As a part of that law, the DOE will deploy around $6.5 billion in new carbon management funding over five years, largely for Direct Air Capture (DAC) and carbon dioxide storage. That includes the deployment of an additional $11.5 billion of related DOE activities on carbon capture pilots and demonstrations, along with hydrogen hubs.

In addition, for the 2022-26 period, the DOE has allocated $3.5 billion to lead development of four DAC hubs.

These hubs, which will each have the capacity to capture and store and/or utilize one million metric tons of carbon dioxide (CO2) per year, will be structured as DAC project networks that include potential CO2 off-takers, transportation infrastructure and storage infrastructure.

The hubs will be selected based on geographic diversity, scalability, jobs, costs and other considerations to advance just and sustainable carbon dioxide removal, according to the DOE.

Sharing the cost burden

CCS is a way of reducing carbon emissions, to help tackle global warming, involving the capture of CO2 emissions from industrial processes, such as steel and cement production, or from the burning of fossil fuels in power generation. This carbon is then transported from where it was produced, via ship or pipeline, and stored deep underground in geological formations.

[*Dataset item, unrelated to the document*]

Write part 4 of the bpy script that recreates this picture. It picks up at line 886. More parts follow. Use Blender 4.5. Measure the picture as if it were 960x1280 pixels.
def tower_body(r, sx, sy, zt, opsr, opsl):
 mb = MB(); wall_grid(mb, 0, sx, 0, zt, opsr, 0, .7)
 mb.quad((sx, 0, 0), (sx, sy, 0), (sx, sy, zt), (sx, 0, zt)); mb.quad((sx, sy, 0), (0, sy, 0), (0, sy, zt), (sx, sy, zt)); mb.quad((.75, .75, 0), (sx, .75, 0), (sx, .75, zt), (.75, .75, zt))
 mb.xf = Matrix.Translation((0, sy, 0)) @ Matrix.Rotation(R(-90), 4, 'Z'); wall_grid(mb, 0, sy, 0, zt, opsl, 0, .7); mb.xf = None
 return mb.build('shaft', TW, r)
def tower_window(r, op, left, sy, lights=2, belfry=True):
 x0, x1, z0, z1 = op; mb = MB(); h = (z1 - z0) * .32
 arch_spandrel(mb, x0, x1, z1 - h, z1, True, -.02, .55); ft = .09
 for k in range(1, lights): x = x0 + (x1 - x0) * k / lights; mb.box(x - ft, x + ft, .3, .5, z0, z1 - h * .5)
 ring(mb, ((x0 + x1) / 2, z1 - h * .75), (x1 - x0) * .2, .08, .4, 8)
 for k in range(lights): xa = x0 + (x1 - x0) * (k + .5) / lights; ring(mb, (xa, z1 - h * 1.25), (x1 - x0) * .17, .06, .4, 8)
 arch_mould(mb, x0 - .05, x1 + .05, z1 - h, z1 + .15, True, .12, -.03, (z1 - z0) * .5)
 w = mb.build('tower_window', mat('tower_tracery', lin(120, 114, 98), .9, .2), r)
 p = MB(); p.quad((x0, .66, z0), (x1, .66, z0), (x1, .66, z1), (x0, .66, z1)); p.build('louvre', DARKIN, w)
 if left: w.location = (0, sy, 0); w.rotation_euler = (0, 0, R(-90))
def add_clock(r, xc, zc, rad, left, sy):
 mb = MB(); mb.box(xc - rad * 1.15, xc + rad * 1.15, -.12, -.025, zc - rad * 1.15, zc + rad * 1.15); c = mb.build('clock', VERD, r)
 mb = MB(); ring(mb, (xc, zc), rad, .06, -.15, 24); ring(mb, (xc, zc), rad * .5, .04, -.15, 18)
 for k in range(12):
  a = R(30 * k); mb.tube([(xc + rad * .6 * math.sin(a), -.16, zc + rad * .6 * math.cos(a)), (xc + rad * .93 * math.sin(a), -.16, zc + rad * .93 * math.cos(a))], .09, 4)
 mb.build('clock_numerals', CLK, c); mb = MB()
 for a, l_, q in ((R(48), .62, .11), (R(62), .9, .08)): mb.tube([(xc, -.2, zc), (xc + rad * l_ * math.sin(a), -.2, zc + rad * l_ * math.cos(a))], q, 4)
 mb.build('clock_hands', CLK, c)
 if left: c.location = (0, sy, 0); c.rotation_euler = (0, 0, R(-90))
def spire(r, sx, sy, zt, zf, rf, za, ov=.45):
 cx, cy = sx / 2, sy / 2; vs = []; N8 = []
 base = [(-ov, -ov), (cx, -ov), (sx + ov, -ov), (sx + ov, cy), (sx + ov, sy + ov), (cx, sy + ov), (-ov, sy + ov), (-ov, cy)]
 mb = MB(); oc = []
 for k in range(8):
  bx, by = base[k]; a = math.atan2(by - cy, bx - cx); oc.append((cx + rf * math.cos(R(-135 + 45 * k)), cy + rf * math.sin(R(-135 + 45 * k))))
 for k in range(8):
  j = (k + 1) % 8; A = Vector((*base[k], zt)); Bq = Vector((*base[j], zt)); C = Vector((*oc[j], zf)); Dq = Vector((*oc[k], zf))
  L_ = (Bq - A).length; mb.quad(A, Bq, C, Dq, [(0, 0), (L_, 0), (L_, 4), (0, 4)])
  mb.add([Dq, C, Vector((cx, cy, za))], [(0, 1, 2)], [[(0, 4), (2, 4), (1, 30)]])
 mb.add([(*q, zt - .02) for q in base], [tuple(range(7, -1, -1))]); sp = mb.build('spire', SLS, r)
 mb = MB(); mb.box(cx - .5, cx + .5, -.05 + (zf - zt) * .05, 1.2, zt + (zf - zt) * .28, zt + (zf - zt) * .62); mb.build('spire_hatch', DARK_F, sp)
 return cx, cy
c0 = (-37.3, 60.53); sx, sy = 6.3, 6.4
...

Dr Bassam Fattouh, the Director of The Oxford Institute for Energy Studies, in his paper entitled CCS: The perspective of oil and gas producing countries, published in June, argued that CCS could play a central role in oil and gas exporters’ low-emissions strategies, enabling them to continue monetising reserves and retaining the competitiveness of their oil and gas sectors, while meeting climate goals.

According to Fattouh, given the international nature of the oil and gas business, it is imperative that policies and mechanisms are put in place to generate revenues for CCS deployment that would offset part of the associated costs.

“The common global goal of avoiding the dangerous impacts of climate change means that the cost of CCS should be shared between producers and end users, rather than be focused on one or the other resulting in, probably, sub-optimal deployment of the technology,” he said in a podcast broadcast in September.

A key role here falls to the Paris Agreement which offers many opportunities for collaboration either through bilateral or multilateral initiatives including the creation of clubs with common interests, he said.

While several countries are taking steps to incentivise and fund, capture, store, and transport carbon emissions, some are critical of CCU deployments, saying they are not being deployed on a large-enough scale.

“To date, many CCU deployments have been approached from a project developers’ perspective, meaning they can often be ‘flagship’ or one-off projects. To keep global warming within 1.5 degrees, carbon capture, utilisation and storage (CCUS) needs to take place across industries at scale,” said Asam Rafi, Vice President of Global Sales at Carbon Clean, a UK-based CO2 capture technology and services firm.

He said there is a need to decarbonise ecosystems across geographies and that they are underpinned by legislation, business action, and infrastructure developments.

“Major businesses should support the development of end-to-end CCUS, covering the initial capturing of CO2 through permanent storage or utilisation. This can be done through-large scale operations, such as Equinor’s Northern Lights project. Finally, we need a cross-sector commitment to expanding CCUS infrastructure, comprised of heavy-industry players, technology providers and infrastructure developers,” he added.

According to the Paris-based International Energy Agency’s Energy Technology Perspectives 2020 report, of the 35 Mt CO2 captured today from industrial activities in large-scale CCUS facilities, nearly 80% is captured from oil and gas operations.

Reflecting CCUs in offsets

Overall, market participants said reflecting CCUS in offsets can allow and incentivise companies to mobilise them.

Rafi said: “Reflecting CCUS in offsets can allow and incentivise companies to employ a variety of activities to produce these offsets – including the capturing and storage of carbon that would otherwise be emitted into the atmosphere.”

Meanwhile, Paul Verrill, director of the UK-based energy consultancy Enappsys, said: “An effective global carbon market that delivers a meaningful carbon price will support the development of CCS/CCU projects in countries that otherwise will build unabated technology, as in normal carbon emitting power stations.”

Verill emphasised that if developing countries cannot benefit commercially from the additional capital expenditure of sequestration or abatement of carbon, then those countries won’t invest in it.

“For example, why build a CCS/CCU coal plant in a developing country if you receive no commercial benefit from the carbon reduction and the government does not mandate that you have to do it,” he said.